Every country in the Middle East, every major power globally, has a stake in what happens now in Egypt. President Barack Obama has resisted growing pressure at home to cut off hundreds of millions in military aid to Egypt but has put on hold some financing for economic programs linked to the Egyptian government.

That's as far as he should go toward interjecting the U.S. into the Egyptians' internal struggle.

The reason to stay at arm's length has nothing to do with how much diplomatic leverage that U.S. foreign aid buys. A U.S. exit instead would quickly be supplanted by the growing opportunism and money of others who would relish greater influence in Cairo.

At the top of a long list: Russia, Iran, Saudi Arabia and, to some unknown extent, ruthless terror groups that ignore the tidy boundaries of nation-states.

A stable Egypt, an Egypt at peace with Israel, an Egypt that thrives economically, is crucial to American interests in the region.

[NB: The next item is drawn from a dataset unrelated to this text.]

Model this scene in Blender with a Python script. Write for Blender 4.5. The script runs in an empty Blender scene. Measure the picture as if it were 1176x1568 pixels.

Since the assassination of President Anwar Sadat in 1981, America has dealt with unsavory allies in Egypt, including the former dictator Hosni Mubarak, who reportedly may soon be released from government custody.

We don't pick the leaders of Egypt. Egyptians do -- and not always at the ballot box. We suffer through their choices because walking away from the most populous Arab country, which sits at one of the Earth's most important geopolitical locations, would be the worst of many bad alternatives.

Morsi, Egypt's first elected president, lasted barely a year in office because he ruled as if he never would have to face another opponent in a free election.

That's why millions of Egyptians celebrated the sudden military takeover last month.

This is a time for the U.S. to make sure its voice will be heard by the Egyptian governments of future years.

An America that hopes to shape an Egypt that's evolving, however violently, ought to prove its constancy. That argues for continuing U.S. aid and, when the sand settles, for continuing the possibility of U.S. influence.